周囲の声「このままで那須川戦は大丈夫なのか?」

「今日は軍司選手とやることに意味があった。これからK-1を引っ張っていく選手と殴り合って、いいパワーをもらいました」

 対戦後の武尊はそうコメントしている。やるからには手抜きなし。エキシビションながら、どちらも公式戦と変わらない練習を積んだ上で大会当日を迎えたそうだ。契約体重がない中で、減量もしていた。「本気」の仕上がりだ。

 とはいえ、これはあくまで6月を見据えてのエキシビション。100%の全力だったかというと、やはりそうではなかった。「ケガがないように」という意識は当然、ある。グローブは公式戦より大きく、スネにもプロテクター。その中でどれだけのものを見せられるか、何を掴むかというエキシビションだ。

 武尊はいつものように前に出る。その姿には迫力があった。いわゆる“顔見せ”で上がっているリングではないことが伝わってきた。軍司としても新世代のチャンピオンとして退けない。前に出てパンチを繰り出し、激しい打ち合いになる場面もあった。

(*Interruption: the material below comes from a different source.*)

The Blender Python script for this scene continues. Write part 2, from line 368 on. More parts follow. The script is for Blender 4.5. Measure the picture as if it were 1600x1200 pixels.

 2分2ラウンド、勝敗なしのエキシビション。シビアな“勝負”とは言えず、観客を熱狂させるところまではいかなかった。内容に不満や疑問を持つ者もいたようだ。武尊の本領が見られなかった、軍司のパンチをもらってもいて、このままで那須川戦は大丈夫なのかと。

 “武尊が軍司を圧倒して那須川戦に向け絶好調をアピール”。そんな光景が見たかったという人もいるだろう。実は筆者もそうだった。だが、エキシビションが近づくにつれて、それは武尊が設定したテーマではないのだろうと感じた。